• [TASK TO CARRY OUT]:
Copy the full set of lines exactly as given.

• [SOURCE DATA]:
*****

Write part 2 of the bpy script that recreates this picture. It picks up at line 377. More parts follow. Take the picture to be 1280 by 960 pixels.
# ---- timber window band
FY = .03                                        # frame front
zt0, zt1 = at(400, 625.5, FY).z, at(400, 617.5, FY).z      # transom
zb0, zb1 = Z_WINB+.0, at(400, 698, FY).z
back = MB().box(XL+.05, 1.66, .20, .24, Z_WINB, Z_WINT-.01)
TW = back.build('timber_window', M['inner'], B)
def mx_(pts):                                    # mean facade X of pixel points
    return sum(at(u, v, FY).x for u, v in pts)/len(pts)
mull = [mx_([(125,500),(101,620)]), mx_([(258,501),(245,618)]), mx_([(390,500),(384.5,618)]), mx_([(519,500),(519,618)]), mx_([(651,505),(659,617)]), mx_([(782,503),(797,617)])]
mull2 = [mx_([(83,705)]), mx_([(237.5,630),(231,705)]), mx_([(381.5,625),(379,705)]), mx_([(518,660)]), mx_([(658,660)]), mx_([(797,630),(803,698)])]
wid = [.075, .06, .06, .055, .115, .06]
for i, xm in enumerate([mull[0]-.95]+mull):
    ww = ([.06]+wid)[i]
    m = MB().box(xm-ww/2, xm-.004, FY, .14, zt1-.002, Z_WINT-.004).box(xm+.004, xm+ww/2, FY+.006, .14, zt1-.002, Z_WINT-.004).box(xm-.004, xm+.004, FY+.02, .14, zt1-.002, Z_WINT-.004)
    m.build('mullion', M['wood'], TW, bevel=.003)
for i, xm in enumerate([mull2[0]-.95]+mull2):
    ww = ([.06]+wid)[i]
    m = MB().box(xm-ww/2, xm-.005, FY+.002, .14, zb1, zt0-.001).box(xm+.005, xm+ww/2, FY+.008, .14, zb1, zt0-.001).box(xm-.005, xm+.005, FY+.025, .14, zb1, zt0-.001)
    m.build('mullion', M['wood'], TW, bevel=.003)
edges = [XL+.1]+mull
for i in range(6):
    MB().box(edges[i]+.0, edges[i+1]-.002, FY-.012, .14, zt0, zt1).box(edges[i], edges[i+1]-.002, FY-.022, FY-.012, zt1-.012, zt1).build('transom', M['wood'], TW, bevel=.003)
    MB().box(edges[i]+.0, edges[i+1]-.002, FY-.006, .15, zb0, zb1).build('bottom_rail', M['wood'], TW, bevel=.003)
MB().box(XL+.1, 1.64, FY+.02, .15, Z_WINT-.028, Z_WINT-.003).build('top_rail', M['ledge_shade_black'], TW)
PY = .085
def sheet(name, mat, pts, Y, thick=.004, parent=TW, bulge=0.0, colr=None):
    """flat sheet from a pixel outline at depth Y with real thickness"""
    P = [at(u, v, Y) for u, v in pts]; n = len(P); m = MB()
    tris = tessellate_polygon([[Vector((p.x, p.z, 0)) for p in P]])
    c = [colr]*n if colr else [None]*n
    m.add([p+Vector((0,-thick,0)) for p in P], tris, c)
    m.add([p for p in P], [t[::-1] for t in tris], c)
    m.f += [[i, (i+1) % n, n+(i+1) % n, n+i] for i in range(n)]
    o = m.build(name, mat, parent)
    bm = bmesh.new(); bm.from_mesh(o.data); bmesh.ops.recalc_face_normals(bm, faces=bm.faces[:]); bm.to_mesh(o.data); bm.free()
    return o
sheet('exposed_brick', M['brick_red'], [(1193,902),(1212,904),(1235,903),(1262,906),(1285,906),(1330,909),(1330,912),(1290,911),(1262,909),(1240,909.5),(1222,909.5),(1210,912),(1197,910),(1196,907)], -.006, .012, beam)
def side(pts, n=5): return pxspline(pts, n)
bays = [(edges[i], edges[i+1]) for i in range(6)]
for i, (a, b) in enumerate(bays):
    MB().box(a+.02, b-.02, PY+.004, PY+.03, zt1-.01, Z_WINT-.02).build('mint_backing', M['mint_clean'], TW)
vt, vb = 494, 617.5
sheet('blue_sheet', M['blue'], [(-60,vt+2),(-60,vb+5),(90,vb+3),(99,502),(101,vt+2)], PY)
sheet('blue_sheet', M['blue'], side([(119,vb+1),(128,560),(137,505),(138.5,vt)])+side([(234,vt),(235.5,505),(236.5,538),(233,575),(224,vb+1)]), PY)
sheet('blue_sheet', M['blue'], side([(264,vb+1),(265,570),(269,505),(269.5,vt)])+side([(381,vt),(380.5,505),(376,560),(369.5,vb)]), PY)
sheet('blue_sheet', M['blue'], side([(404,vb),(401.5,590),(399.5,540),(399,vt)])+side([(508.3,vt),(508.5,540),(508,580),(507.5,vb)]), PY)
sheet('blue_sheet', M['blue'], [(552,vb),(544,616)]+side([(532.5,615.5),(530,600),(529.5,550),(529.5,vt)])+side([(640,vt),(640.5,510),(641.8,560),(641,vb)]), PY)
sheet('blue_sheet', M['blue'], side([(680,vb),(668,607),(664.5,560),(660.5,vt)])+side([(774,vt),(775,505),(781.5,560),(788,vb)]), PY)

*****

• [TASK OUTPUT]:
Write part 2 of the bpy script that recreates this picture. It picks up at line 377. More parts follow. Take the picture to be 1280 by 960 pixels.
# ---- timber window band
FY = .03                                        # frame front
zt0, zt1 = at(400, 625.5, FY).z, at(400, 617.5, FY).z      # transom
zb0, zb1 = Z_WINB+.0, at(400, 698, FY).z
back = MB().box(XL+.05, 1.66, .20, .24, Z_WINB, Z_WINT-.01)
TW = back.build('timber_window', M['inner'], B)
def mx_(pts):                                    # mean facade X of pixel points
    return sum(at(u, v, FY).x for u, v in pts)/len(pts)
mull = [mx_([(125,500),(101,620)]), mx_([(258,501),(245,618)]), mx_([(390,500),(384.5,618)]), mx_([(519,500),(519,618)]), mx_([(651,505),(659,617)]), mx_([(782,503),(797,617)])]
mull2 = [mx_([(83,705)]), mx_([(237.5,630),(231,705)]), mx_([(381.5,625),(379,705)]), mx_([(518,660)]), mx_([(658,660)]), mx_([(797,630),(803,698)])]
wid = [.075, .06, .06, .055, .115, .06]
for i, xm in enumerate([mull[0]-.95]+mull):
    ww = ([.06]+wid)[i]
    m = MB().box(xm-ww/2, xm-.004, FY, .14, zt1-.002, Z_WINT-.004).box(xm+.004, xm+ww/2, FY+.006, .14, zt1-.002, Z_WINT-.004).box(xm-.004, xm+.004, FY+.02, .14, zt1-.002, Z_WINT-.004)
    m.build('mullion', M['wood'], TW, bevel=.003)
for i, xm in enumerate([mull2[0]-.95]+mull2):
    ww = ([.06]+wid)[i]
    m = MB().box(xm-ww/2, xm-.005, FY+.002, .14, zb1, zt0-.001).box(xm+.005, xm+ww/2, FY+.008, .14, zb1, zt0-.001).box(xm-.005, xm+.005, FY+.025, .14, zb1, zt0-.001)
    m.build('mullion', M['wood'], TW, bevel=.003)
edges = [XL+.1]+mull
for i in range(6):
    MB().box(edges[i]+.0, edges[i+1]-.002, FY-.012, .14, zt0, zt1).box(edges[i], edges[i+1]-.002, FY-.022, FY-.012, zt1-.012, zt1).build('transom', M['wood'], TW, bevel=.003)
    MB().box(edges[i]+.0, edges[i+1]-.002, FY-.006, .15, zb0, zb1).build('bottom_rail', M['wood'], TW, bevel=.003)
MB().box(XL+.1, 1.64, FY+.02, .15, Z_WINT-.028, Z_WINT-.003).build('top_rail', M['ledge_shade_black'], TW)
PY = .085
def sheet(name, mat, pts, Y, thick=.004, parent=TW, bulge=0.0, colr=None):
    """flat sheet from a pixel outline at depth Y with real thickness"""
    P = [at(u, v, Y) for u, v in pts]; n = len(P); m = MB()
    tris = tessellate_polygon([[Vector((p.x, p.z, 0)) for p in P]])
    c = [colr]*n if colr else [None]*n
    m.add([p+Vector((0,-thick,0)) for p in P], tris, c)
    m.add([p for p in P], [t[::-1] for t in tris], c)
    m.f += [[i, (i+1) % n, n+(i+1) % n, n+i] for i in range(n)]
    o = m.build(name, mat, parent)
    bm = bmesh.new(); bm.from_mesh(o.data); bmesh.ops.recalc_face_normals(bm, faces=bm.faces[:]); bm.to_mesh(o.data); bm.free()
    return o
sheet('exposed_brick', M['brick_red'], [(1193,902),(1212,904),(1235,903),(1262,906),(1285,906),(1330,909),(1330,912),(1290,911),(1262,909),(1240,909.5),(1222,909.5),(1210,912),(1197,910),(1196,907)], -.006, .012, beam)
def side(pts, n=5): return pxspline(pts, n)
bays = [(edges[i], edges[i+1]) for i in range(6)]
for i, (a, b) in enumerate(bays):
    MB().box(a+.02, b-.02, PY+.004, PY+.03, zt1-.01, Z_WINT-.02).build('mint_backing', M['mint_clean'], TW)
vt, vb = 494, 617.5
sheet('blue_sheet', M['blue'], [(-60,vt+2),(-60,vb+5),(90,vb+3),(99,502),(101,vt+2)], PY)
sheet('blue_sheet', M['blue'], side([(119,vb+1),(128,560),(137,505),(138.5,vt)])+side([(234,vt),(235.5,505),(236.5,538),(233,575),(224,vb+1)]), PY)
sheet('blue_sheet', M['blue'], side([(264,vb+1),(265,570),(269,505),(269.5,vt)])+side([(381,vt),(380.5,505),(376,560),(369.5,vb)]), PY)
sheet('blue_sheet', M['blue'], side([(404,vb),(401.5,590),(399.5,540),(399,vt)])+side([(508.3,vt),(508.5,540),(508,580),(507.5,vb)]), PY)
sheet('blue_sheet', M['blue'], [(552,vb),(544,616)]+side([(532.5,615.5),(530,600),(529.5,550),(529.5,vt)])+side([(640,vt),(640.5,510),(641.8,560),(641,vb)]), PY)
sheet('blue_sheet', M['blue'], side([(680,vb),(668,607),(664.5,560),(660.5,vt)])+side([(774,vt),(775,505),(781.5,560),(788,vb)]), PY)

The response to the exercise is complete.